McAnally took pains to set up his nonprofit as an entity that is completely separate from the church. His annual salary — $30,000, according to the Luminary's Internal Revenue Service Form 990 — is drawn from the Luminary's coffers. The group lists an additional $24,000 in salaries, shared between Brea McAnally and Sarrita Hunn, the Luminary's residency coordinator. (McAnally says most of his and Brea's income is generated by Brea's wedding photography business and her annual wedding-industry event, the Off White Wedding Show.)

Both McAnally and Patrick say the Journey handed over the keys to the convent with absolutely no strings attached — a "wall of separation" they insist has held firm, even as the Journey provides about 25 percent of the Luminary's $190,000 annual budget. (The church donates some cash to the nonprofit, but the in-kind donation of the convent space, valued at $34,000 comprises the bulk of its support.)

"We've never controlled their programming," says Patrick. "We don't even know all that they do."

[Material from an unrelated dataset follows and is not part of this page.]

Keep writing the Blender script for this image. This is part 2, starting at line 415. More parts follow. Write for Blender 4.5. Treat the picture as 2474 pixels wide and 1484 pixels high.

How, then, might the Journey benefit from the Luminary's work?

"We don't simply want to build a good church, we want to be part of building a great city," Patrick responds. "We know that when the Luminary is doing what they do, we have a better city, a more creative city, a more beautiful city. That's what's in it for us."

Jill McGuire, executive director of the Regional Arts Commission, would seem to concur with Patrick's view. McGuire says she doesn't understand the conspiracy theories hovering over the Luminary.

"I can guarantee you there's nothing nefarious going on," says McGuire, whose group approved a $2,000 grant for the Luminary earlier this month. "People tend to see something connected to a religion and suspect that those religious beliefs are being funded unknowingly. That's just not true in our case."

Representatives from three other Luminary benefactors — the Missouri Arts Council, the Arts and Education Board and Downtown Now! — all say that not even an overt religious affiliation would disqualify the Luminary Center of the Arts from receiving grants. [Editor's note: In 2011 Riverfront Times presented the McAnallys with a MasterMind Award in recognition of their work at the Luminary.]

McAnally says he did nothing deceptive in establishing the Luminary as a secular nonprofit.